Media reports said eight of the injured passengers were in critical condition, while the travelers included a Turk and two Iraqis.
Majidi said it appeared that bad weather led to the crash.
“Based on the evidence, the plane’s captain could not land at Orumiyeh Airport due to bad weather conditions and he decided to return [to Tehran], but for unknown reasons the plane crashed about 5 miles [8km] from the airport,” he said.
Iranian Minister of Road and Transportation Hamid Behbahani told Mehr news agency that Iranian President Mahmoud Ahmadinejad had ordered a probe into the crash, adding that the “preliminary reason is lack of visibility and fog” for the accident.
Iran Air spokesman Shahrokh Noushabadi had also blamed the bad weather for the crash.
The two black boxes of the Iran Air passenger jet had been recovered yesterday, Majidi said in a telephone interview from Tehran.

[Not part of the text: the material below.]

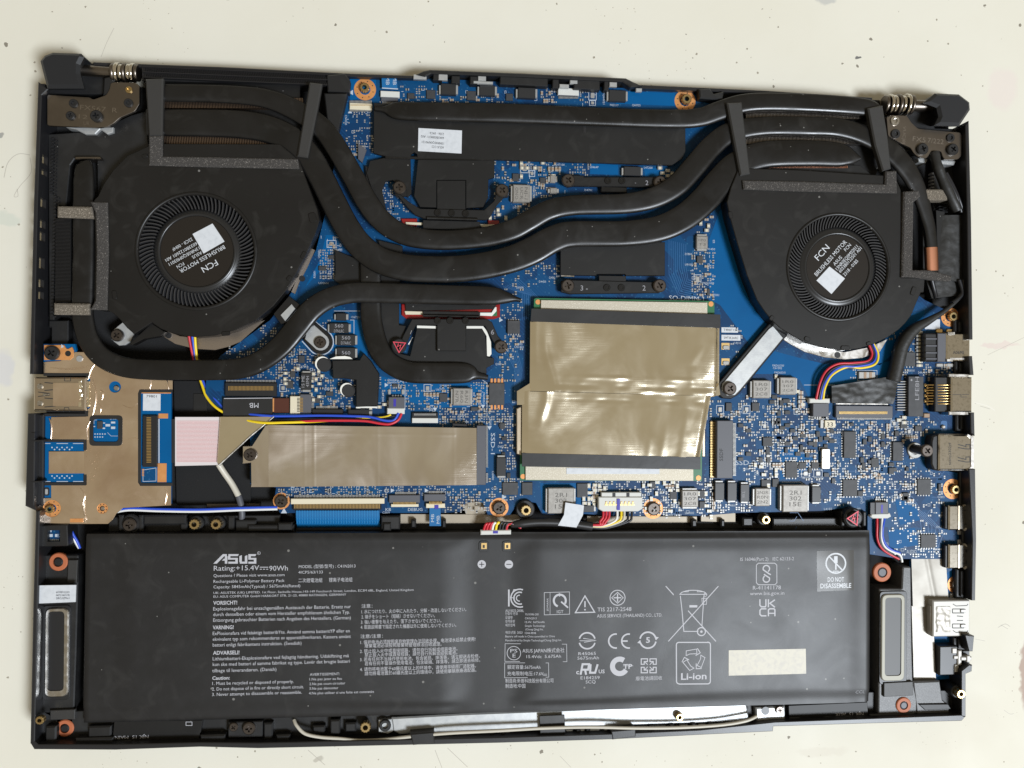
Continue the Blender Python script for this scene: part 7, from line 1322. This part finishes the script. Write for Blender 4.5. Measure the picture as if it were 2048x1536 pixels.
wires(C3, [(k, [(1180, 1050 + j * .8, 10.4), (1200 + j * 2, 1049 + j, 10.8), (x - 6, 1043, 10.8), (x, 1034, 10.6), (x + .5, 1020, 10.2)]) for j, (k, x) in enumerate((('w_red', 1206), ('w_red', 1212), ('w_red', 1218), ('w_white', 1234), ('w_yellow', 1242), ('w_grey', 1248), ('w_black', 1256), ('w_black', 1263)))], .5)
b = MB(); b.prism(PX([(1197, 994), (1285, 994), (1285, 1018), (1276, 1023), (1206, 1023), (1197, 1018)], 11), 8.2, 11, .3); o = build(b, 'plug', [M['whitep']], C3)
for k in range(8): b = MB(); x = 1211 + k * 7.6; b.box(x, 1003, x + 3.4, 1011, 11, 11.25, .1); b.box(x - 1, 1008, x + 5, 1011, 11, 11.2); build(b, 'contact', [M['gold']], o)
b = MB(); b.box(1234, 998, 1240, 1020, 11.26, 11.32); build(b, 'pen_mark', [M['marker']], o)
b = MB(); b.prism(PX([(1131, 1005), (1168, 1011), (1166, 1030), (1153, 1055), (1116, 1051), (1128, 1030)], 12.4), 12.25, 12.4); build(b, 'paper_flag', [M['white']], C3)
C4 = cable('usb_ribbon', 'wide folded ribbon cable, pink and white then silver, with a black end printed USB', 'ribbon cable', 440, 880)
b = MB(); b.prism(PX([(319, 838), (350, 838), (350, 926), (319, 925)], 9.6), 9.3, 9.6, .05); o = build(b, 'ribbon_end', [M['tape']], C4); b = MB(); text(b, 'USB', 328, 868, 10, 9.64, w=26, ang=-90); build(b, 'end_lettering', [M['bmark']], o)
b = MB(); b.prism(PX([(350, 834), (444, 834), (436, 930), (350, 932)], 9.8), 9.55, 9.8, .05); o = build(b, 'ribbon', [mat('pale_ribbon', (.60, .55, .55), .5)], C4)
M['pink'] = mat('pale_pink_line', (.60, .36, .36), .5)
b = MB()
for k in range(32): y = 841.5 + k * 2.62; b.prism(PX([(353, y), (437 - k * .12, y), (437 - k * .12, y + 1.35), (353, y + 1.35)], 9.86), 9.8, 9.86, bottom=False)
build(b, 'ribbon_lines', [M['pink']], o, kind='stuff')
b = MB(); g = b
tri = [(440, 833), (548, 833), (500, 872), (440, 931), (434, 926)]
b.prism(PX(tri, 10.9), 10.3, 10.9, .15); build(b, 'ribbon_fold', [M['foil']], C4)
b = MB(); b.tube([P(548, 833, 10.9), P(500, 873, 10.9), P(438, 930, 10.6)], S(500, 873, 10) * 2.4, 8); build(b, 'fold_edge', [M['steel']], C4)
b = MB(); b.prism(PX([(446, 797), (545, 796), (545, 833), (446, 832)], 9.9), 9.5, 9.9, .05); o = build(b, 'ribbon_end', [M['tape']], C4); b = MB(); text(b, 'MB', 517, 806, 10, 9.94, w=18, ang=180); stroke(b, [(448, 797), (545, 796)], 1.4, 9.93); build(b, 'end_lettering', [M['bmark']], o)
b = MB(); b.box(547, 796, 578, 826, 8.4, 9.4, .1); build(b, 'flex_end', [mat('brown_flex', (.07, .02, .012), .35)], C4); b = MB(); b.box(543, 796, 548, 824, 8.4, 9.5, .1); build(b, 'flex_strip', [M['ring']], C4)
C5 = cable('signal_cable', 'white and grey cable drooping from the folded ribbon down past the drive plate', 'cable', 470, 990, 6)
b = MB(); b.wire([(437, 928, 9), (448, 945, 8), (464, 968, 7), (477, 992, 6.8)], 1.15, 10); build(b, 'cable_core', [M['w_grey']], C5); b = MB(); b.wire([(477, 992, 6.8), (482, 1010, 6.8), (484, 1030, 6.6), (482, 1046, 5.5)], 1.2, 10); build(b, 'shrink_sleeve', [M['conn']], C5)
C6 = cable('keyboard_ribbon', 'wide blue ribbon cable with pale lines dipping under the battery edge', 'ribbon cable', 675, 1040, 6)
g = MB(); g.grid([tuple(P(x, y, 8.6)[:2]) for x, y in ((592, 1021), (759, 1021), (760, 1060), (592, 1060))], 4, 12, lambda u, v, x, y: 8.9 - 3.2 * v * v, skirt=None); o = build(g, 'ribbon', [M['bluefilm']], C6)
b = MB()
for k in range(32): x = 594 + k * 5.2; b.prism(PX([(x, 1021), (x + 1.6, 1021), (x + 1.6, 1046), (x, 1046)], 8.8), 7.8, 8.85, bottom=False) if 0 else g
b = MB()
for k in range(32):
    x = 594 + k * 5.2
    for j in range(4): stroke(b, [(x, 1021 + j * 6.5), (x, 1027.5 + j * 6.5)], 1.2, 8.95 - 3.2 * ((j + 1) * 6.5 / 39) ** 2 + .25 * (j + 1) * .4)
build(b, 'ribbon_lines', [mat('pale_blue_line', (.02, .2, .45), .35)], o, kind='stuff')
b = MB(); b.box(592, 1055, 762, 1061, 6, 7.0, .2); build(b, 'ribbon_stiffener', [M['inner']], C6)
C7 = cable('touchpad_ribbon', 'narrow blue ribbon printed MB twice, left of the black wire harness', 'ribbon cable', 870, 1035, 6, None)
b = MB(); b.prism(PX([(859, 1016), (881, 1016), (882, 1052), (859, 1052)], 9.2), 8.9, 9.2); o = build(b, 'ribbon', [M['bluefilm']], C7); b = MB(); text(b, 'MB', 868, 1044, 6, 9.25, w=16, ang=90); text(b, 'MB', 879, 1047, 6, 9.25, w=16, ang=90); build(b, 'ribbon_lettering', [M['silk']], o)
b = MB(); b.box(869, 1010, 877, 1018, 9.6, 9.66); build(b, 'pen_mark', [M['marker']], C7)
C8 = cable('rear_ribbon', 'short blue ribbon printed MB upright at the rear edge beside the copper screw ring', 'ribbon cable', 780, 165, 8)
b = MB(); b.prism(PX([(763, 150), (793, 151), (795, 177), (764, 175)], 9.6), 9.3, 9.6); o = build(b, 'ribbon', [M['bluefilm']], C8); b = MB(); text(b, 'MB', 772, 152, 7, 9.65, w=18, ang=-90); text(b, 'MB', 786, 152, 7, 9.65, w=18, ang=-90); stroke(b, [(764, 176), (796, 178)], 2, 9.65); build(b, 'ribbon_lettering', [M['silk']], o)
C9 = cable('display_cable', 'thick black taped display cable looping round the smaller fan from hinge to board', 'cable', 1880, 500, 8)
b = MB(); q = catmull([(1868, 306, 12), (1874, 330, 13), (1886, 362, 13), (1902, 396, 13), (1914, 420, 12)], 6); b.tube([P(*p) for p in q], [S(1880, 360, 12) * (9 + .4 * sin(i)) for i in range(len(q))], 12); build(b, 'sheath', [M['clothtape']], C9)
b = MB(); b.wire([(1884, 340, 13.2), (1896, 360, 13.6), (1912, 392, 13.6), (1922, 424, 12)], .7); b.wire([(1892, 346, 12.6), (1906, 372, 13), (1918, 400, 13), (1928, 430, 11)], .7); build(b, 'wire', [M['w_black']], C9)
def crump(u, v, x, y): return 11.4 + .5 * noise.noise(Vector((x * 190, y * 40, 6))) + .18 * noise.noise(Vector((x * 500, y * 300, 2))) - 1.2 * abs(u - .5) ** 2 * 4
g = MB(); g.grid([tuple(P(x, y, 11.4)[:2]) for x, y in ((1884, 430), (1932, 430), (1932, 566), (1876, 556))], 24, 60, crump, skirt=7); build(g, 'tape_wrap', [M['clothtape']], C9)
g = MB(); g.grid([tuple(P(x, y, 11)[:2]) for x, y in ((1858, 560), (1930, 556), (1926, 590), (1868, 596))], 24, 24, lambda u, v, x, y: crump(u, v, x, y) - .8, skirt=7); build(g, 'tape_wrap', [M['clothtape']], C9)
b = MB(); q = catmull([(1926, 560, 11), (1926, 582, 11.4), (1912, 602, 12), (1886, 624, 12.4), (1856, 642, 12.2), (1826, 660, 11.8), (1804, 690, 11.4), (1794, 730, 11), (1786, 762, 10.8)], 7); N_ = len(q); b.tube([P(*p) for p in q], [S(1860, 640, 12) * (4 + 9 * sm(.3, .75, i / N_)) for i in range(N_)], 14); build(b, 'sheath', [M['clothtape']], C9)
b = MB(); b.wire([(1862, 556, 11), (1868, 580, 10), (1872, 596, 10)], .9); b.wire([(1918, 560, 11.6), (1924, 588, 11.8), (1904, 606, 12.4)], .8); build(b, 'wire', [M['w_black']], C9)
def crump2(u, v, x, y): return 10.6 + .7 * noise.noise(Vector((x * 90, y * 190, 6))) + .25 * noise.noise(Vector((x * 400, y * 500, 2)))
g = MB(); g.grid([tuple(P(x, y, 10.6)[:2]) for x, y in ((1664, 772), (1800, 750), (1786, 808), (1664, 806))], 60, 26, crump2, skirt=9.4); build(g, 'tape_wrap', [M['clothtape']], C9)
C10 = cable('speaker_cable', 'red, black, white and blue wires dropping from the connector marked SPK to the right speaker', 'cable', 1765, 1070, 8)
b = MB(); b.prism(PX([(1744, 1028), (1780, 1026), (1783, 1033), (1776, 1037), (1746, 1037), (1741, 1033)], 10.2), 8.2, 10.2, .3); build(b, 'plug', [M['whitep']], C10)
wires(C10, [('w_red', [(1754, 1035, 9.4), (1754, 1052, 9.6), (1754, 1075, 9.4), (1760, 1092, 9.4), (1772, 1104, 9.6), (1798, 1118, 9.8)]), ('w_black', [(1759, 1035, 9.4), (1759, 1055, 9.6), (1759, 1080, 9.4), (1766, 1096, 9.4), (1780, 1106, 9.6), (1802, 1120, 9.6)]), ('w_white', [(1764, 1035, 9.4), (1763, 1055, 9.8), (1763, 1078, 9.6), (1770, 1094, 9.6), (1786, 1104, 9.8), (1800, 1110, 9.8), (1804, 1124, 9.6)]), ('w_blue', [(1769, 1035, 9.4), (1766, 1052, 10), (1765, 1072, 9.8), (1772, 1090, 9.8), (1784, 1100, 9.8), (1800, 1106, 9.6)])], .5)
C11 = cable('speaker_cable', 'thin blue and white wire pair along the black rail below the foil shield', 'cable', 330, 1022, 6)
wires(C11, [('w_white', [(232, 1024, 8), (260, 1020, 8), (320, 1022, 8), (400, 1023, 8), (480, 1020, 8), (555, 1018, 8)]), ('w_blue', [(232, 1020, 8.2), (262, 1016, 8.2), (320, 1018, 8.2), (400, 1019, 8.2), (480, 1016, 8.2), (555, 1014, 8)]), ('w_blue', [(138, 1050, 8), (146, 1068, 7.6), (154, 1082, 7), (160, 1096, 6)]), ('w_white', [(135, 1050, 8), (141, 1066, 7.6), (150, 1082, 7), (158, 1096, 6)])], .5)
C12 = cable('antenna_cable', 'long white cable lying along the front edge below the battery', 'cable', 900, 1475, 6)
b = MB(); b.wire([(588, 1440, 11.4), (594, 1452, 12.8), (610, 1467, 13.4), (640, 1474, 13.4), (680, 1477, 13.4), (720, 1481, 13.4), (770, 1479, 13.4), (830, 1472, 13.8), (900, 1466, 14.4), (1000, 1461, 14.4), (1090, 1456, 14.0), (1180, 1454, 14.4), (1270, 1456, 14.4), (1360, 1455, 14.4), (1440, 1450, 14.4), (1490, 1442, 14.4), (1514, 1432, 13.4)], .62, 10, 8); build(b, 'cable_core', [M['w_grey']], C12)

Meanwhile, ISNA reported that the crashed aircraft had been in service since 1974.
“The plane was given to Iran in 1974 and at that time it was a secondhand” aircraft, ISNA said, quoting what it identified as an unnamed informed source.
Iran’s civil and military fleet is made up of ancient aircraft in very poor condition because of their age and lack of maintenance.
Iran, which has been under years of international sanctions, has suffered a number of aviation disasters over the past decade, several involving small companies using Russian crew or crews from former Soviet republics in Central Asia.
In Iran’s worst air accident, a plane carrying members of the elite Revolutionary Guards crashed in February 2003, killing 302 people on board.
In July 2009, a Soviet-designed Tupolev caught fire in mid-air and plunged flaming into farmland northeast of Tehran, killing all 168 people on board.
In December 2005, a total of 108 people were killed when a Lockheed transport plane crashed into a high-rise housing block outside Tehran.